Don't listen to the Stranger Election Control Board on I-1100... they're all a bunch of drunks.

Honestly... have you ever been to the Stranger's offices? The hallways stink of urine and cheap whiskey, the floors are perpetually sticky with I-don't-wanna-know-what, and far from being the hipster hangout I imagined it to be, the whole ambience comes off as sorta like a cross between a homeless shelter and a gay, geeky, college frat house.

I mean, this is a "newspaper" that considers a single viewing of "His Girl Friday" to be the educational equivalent of a J-school degree, so the only journalism credential most of its reporters have is a cliched bottle of bourbon in their desk drawer. That is, assuming they even have a desk: Cienna squats over a laptop all day on the dirt floor of a kinda yurt-like structure she built entirely out of empty wine boxes.

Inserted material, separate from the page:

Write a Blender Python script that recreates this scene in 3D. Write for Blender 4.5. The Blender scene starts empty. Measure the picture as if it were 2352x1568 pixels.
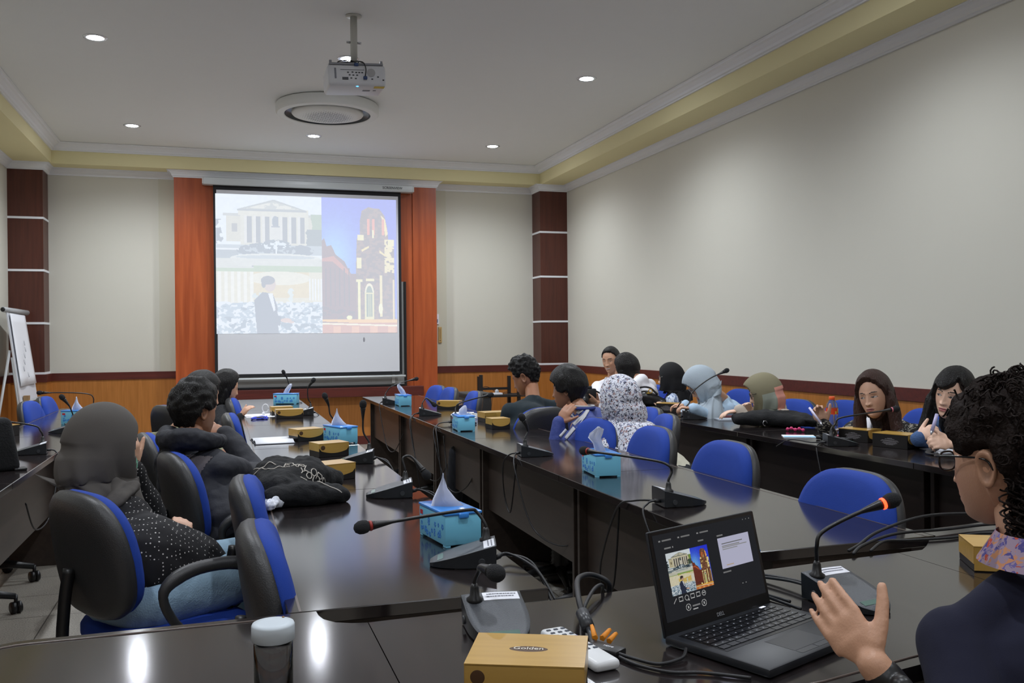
import bpy, bmesh, math, random
import numpy as np
from mathutils import Vector, Matrix, Quaternion, noise
random.seed(7)
V = Vector
PI = math.pi
D2R = math.radians
S = bpy.context.scene
C = S.collection

# ---------------------------------------------------------------- camera, world, lights, exposure
def cam_axes(yaw, pitch, roll):
    ya, pi_, ro = D2R(yaw), D2R(pitch), D2R(roll)
    F = V((math.sin(ya)*math.cos(pi_), math.cos(ya)*math.cos(pi_), math.sin(pi_)))
    R = V((math.cos(ya), -math.sin(ya), 0)); U = R.cross(F)
    return R*math.cos(ro)+U*math.sin(ro), -R*math.sin(ro)+U*math.cos(ro), F
R_, U_, F_ = cam_axes(17.65, -.203, -.531)
cd = bpy.data.cameras.new('camera'); cam = bpy.data.objects.new('camera', cd); C.objects.link(cam)
cam.matrix_world = Matrix(((R_.x, U_.x, -F_.x, 0), (R_.y, U_.y, -F_.y, 0), (R_.z, U_.z, -F_.z, 1.3), (0, 0, 0, 1)))
cd.sensor_width = 36; cd.lens = 36*2091.7/2352; cd.clip_start = .02
S.camera = cam
S.view_settings.view_transform = 'Standard'; S.view_settings.look = 'None'
S.view_settings.gamma = 1; S.view_settings.use_curve_mapping = False
S.view_settings.exposure = 0.0
w = bpy.data.worlds.new('world'); S.world = w; w.use_nodes = True
w.node_tree.nodes['Background'].inputs[0].default_value = (.5, .52, .56, 1)
w.node_tree.nodes['Background'].inputs[1].default_value = .12
LAMP_W = 150         # watts of each recessed downlight
LAMP_ROWS = (10.1, 7.25, 4.4, 1.5, -1.4); LAMP_COLS = (-.86, .97, 3.0)
ZC = 3.52            # ceiling height

# ---------------------------------------------------------------- materials
MATS = {}
def srgb(h):
    if isinstance(h, str):
        h = h.lstrip('#'); c = [int(h[i:i+2], 16)/255 for i in (0, 2, 4)]
    else: c = [v/255 for v in h]
    return tuple((v/12.92 if v <= .04045 else ((v+.055)/1.055)**2.4) for v in c)+(1,)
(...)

So really, don't take seriously any of the arguments in the SECB's Yes endorsement on I-1100; they were all totally hammered when they wrote it. (Except, of course, for Dan; he just drifts around all day utterly and irreversibly high.) Which perhaps explains why the Stranger is so desperate to dramatically expand the availability of hard liquor, their offices being more than what, a half-block away from the nearest State Store. The DTs can be a bitch.

The fact is, the SECB's whole pro-1100 argument is based almost entirely on convenience: that the limited number and hours of State Stores just makes it too difficult to purchase a bottle of rotgut when, you know, they really, really need it. But is that reason enough for taxpayers to hand over tens of millions of dollars of revenue a year to corporate giants like Costco and Safeway and 7-11 in exchange for not only increasing convenience, but also increasing both the prevalence and cost of alcohol abuse?

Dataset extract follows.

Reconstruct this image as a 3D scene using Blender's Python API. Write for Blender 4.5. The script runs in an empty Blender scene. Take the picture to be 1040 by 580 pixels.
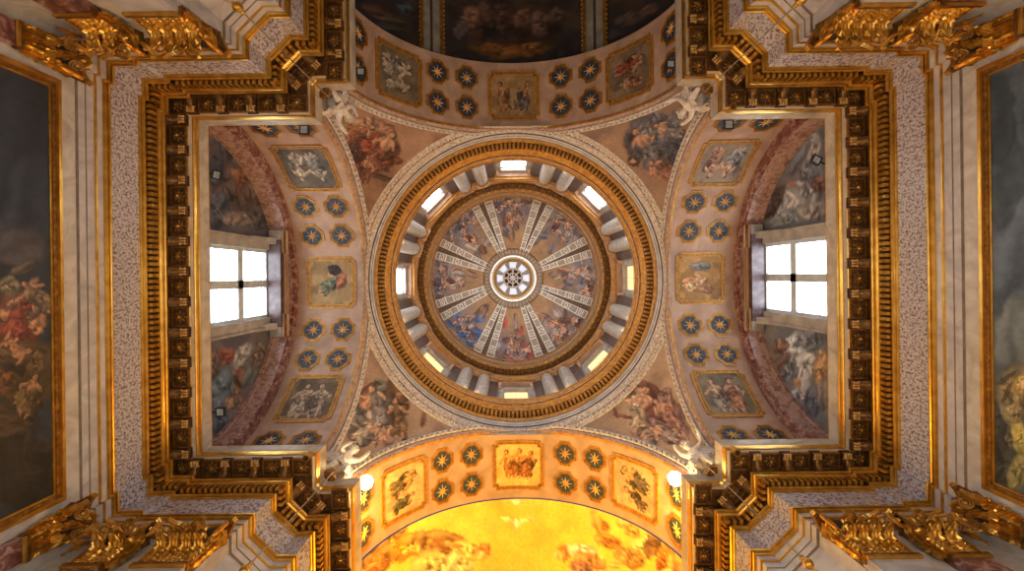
import bpy, math, random
import numpy as np
from mathutils import Matrix, Vector
PI = math.pi
S = bpy.context.scene
COL = S.collection
random.seed(5)
R_ = math.radians

# ------------------------------------------------------------------ camera (frame 1040 x 580)
F = 462.0; VX, VY = 518.0, 280.4; TH = R_(0.7); CX, CY = -0.316, -0.236
def proj(x, y, z):
    """where a point of the building shows in the photograph (arrays allowed)"""
    x = x - CX; y = y - CY
    c, s = math.cos(TH), math.sin(TH)
    return VX + F*(x*c + y*s)/z, VY + F*(-x*s + y*c)/z
cam_d = bpy.data.cameras.new('camera'); cam = bpy.data.objects.new('camera', cam_d); COL.objects.link(cam)
cam_d.sensor_width = 36; cam_d.lens = F/1040*36
cam_d.shift_x = (520-VX)/1040; cam_d.shift_y = -(290-VY)/1040
cam_d.clip_end = 300; cam_d.clip_start = 0.05
c, s = math.cos(TH), math.sin(TH)
cam.matrix_world = Matrix(((c, s, 0, CX), (s, -c, 0, CY), (0, 0, -1, 0), (0, 0, 0, 1)))
S.camera = cam

# ------------------------------------------------------------------ materials
def lin(c):
    return tuple(((v/255)/12.92 if v/255 <= .04045 else ((v/255+.055)/1.055)**2.4) for v in c)
def new_mat(name):
    m = bpy.data.materials.new(name); m.use_nodes = True
    nt = m.node_tree; b = nt.nodes['Principled BSDF']
    return m, nt, b
def N(nt, t, **kw):
    n = nt.nodes.new(t)
    for k, v in kw.items():
        if k in n.inputs: n.inputs[k].default_value = v
        else: setattr(n, k, v)
    return n
def ramp(nt, stops):
    r = nt.nodes.new('ShaderNodeValToRGB'); e = r.color_ramp.elements
    while len(e) > 1: e.remove(e[-1])
    e[0].position = stops[0][0]; e[0].color = (*lin(stops[0][1]), 1)
    for p, c_ in stops[1:]:
        q = e.new(p); q.color = (*lin(c_), 1)
    return r
def noise_mat(name, stops, scale=3, detail=6, rough=.6, metal=0, bump=.0, bscale=None, distort=0, spec=.4, coord='Object', rough2=None):
    m, nt, b = new_mat(name)
    tc = N(nt, 'ShaderNodeTexCoord'); geo = N(nt, 'ShaderNodeNewGeometry')
    src = geo.outputs['Position'] if coord == 'World' else tc.outputs['Object']
    n = N(nt, 'ShaderNodeTexNoise', Scale=scale, Detail=detail, Distortion=distort)
    nt.links.new(src, n.inputs['Vector'])
    r = ramp(nt, stops); nt.links.new(n.outputs['Fac'], r.inputs['Fac'])
    nt.links.new(r.outputs['Color'], b.inputs['Base Color'])
    b.inputs['Roughness'].default_value = rough; b.inputs['Metallic'].default_value = metal
    b.inputs['Specular IOR Level'].default_value = spec
    if bump:
        n2 = N(nt, 'ShaderNodeTexNoise', Scale=bscale or scale*4, Detail=4)
        nt.links.new(src, n2.inputs['Vector'])
        bp = N(nt, 'ShaderNodeBump', Strength=bump, Distance=.05)
        nt.links.new(n2.outputs['Fac'], bp.inputs['Height']); nt.links.new(bp.outputs['Normal'], b.inputs['Normal'])
    return m
M = {}
M['gold'] = noise_mat('gilding', [(.3, (190, 138, 54)), (.5, (210, 160, 70)), (.75, (230, 184, 92))], 3, 5, .28, .85, .06, 24, coord='World')
M['gold_dark'] = noise_mat('dark_gilding', [(.3, (92, 62, 26)), (.55, (138, 96, 42)), (.75, (178, 130, 62))], 7, 6, .42, .6, .25, 30, coord='World')
M['goldm'] = noise_mat('matt_gilding', [(.3, (152, 104, 44)), (.5, (180, 128, 58)), (.75, (206, 154, 80))], 5, 5, .5, .35, .08, 24, coord='World')
M['bronze'] = noise_mat('dark_gilt_bronze', [(.3, (66, 44, 26)), (.6, (104, 70, 38)), (.8, (150, 104, 54))], 6, 6, .45, .45, .3, 30, coord='World')
M['white'] = noise_mat('white_marble', [(.25, (176, 166, 156)), (.5, (204, 196, 186)), (.75, (224, 218, 210))], 1.3, 8, .35, 0, 0, None, 1.5, coord='World')
M['corona'] = noise_mat('warm_white_cornice', [(.25, (158, 140, 120)), (.5, (184, 168, 148)), (.75, (206, 192, 172))], 1.6, 7, .4, 0, 0, None, 1.0, coord='World')
M['pale'] = noise_mat('pale_grey_marble', [(.25, (158, 150, 150)), (.5, (190, 182, 180)), (.75, (214, 206, 202))], 1.1, 8, .35, 0, 0, None, 1.5, coord='World')
M['cream'] = noise_mat('cream_stucco', [(.3, (158, 128, 110)), (.55, (180, 148, 128)), (.8, (196, 166, 144))], 1.2, 8, .75, 0, .15, 18, .6, coord='World')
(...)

See, not all alcoholics are as harmless and lovable as the car-less barflies at the Stranger, whose most abusive booze-fueled behavior is mostly targeted at the English language. Alcohol is the most widely abused drug available. It is the most devastating to families, and the most costly to businesses and government. And it is also by far the most deadly.

Yes, most people can be trusted to enjoy alcohol responsibly, but in terms of lost productivity, lost families and lost lives, alcohol abuse carries with it huge social and economic costs. And if you dramatically increase the availability while dramatically lowering the price—as I-1100 promises—you will inevitably increase both consumption and abuse.

That means more alcohol-related health costs, more domestic violence, more crime and more drunk driving fatalities. That's what's happened in other states that liberalized their liquor laws, and that's what will happen here.

And it also means more underaged drinking, as there isn't a study in the nation that doesn't show private retailers with dramatically lower compliance rates than government run State Stores. And while I'm not particularly ashamed or regretful about my own underaged drinking, I think the kids at the Stranger should have to get their booze the same way I did... by stealing it from their parents' liquor cabinet.

I don't disagree that our State Store system is an anachronistic relic of the post-prohibition era, one that our politicians would never dare attempt to implement today. But the same could be said about Social Security, and I don't see the Stranger making similar arguments for dismantling that.

And, I'm totally unswayed by the SECB's whining hissy-fit that this is what our legislators somehow deserve for refusing to act on their own; it's not legislators who will lose from this ill-conceived, industry-backed initiative, but the entire state. Personally, I live just three blocks from a Rainier Ave. gas station minimart, and I can't tell you how much I dread the convenience of late-night liquor sales.

The impact of this measure is too great, and the consequences potentially too costly to be left to an up or down vote on a mass-marketed initiative. Once we dismantle the State Stores we will never go back, so even if we were to pursue such a reform, we should only do so after a thoughtful and deliberative process.

That is why I emphatically urge you to ignore my drunken, impatient colleagues at the Stranger, and vote No on I-1100.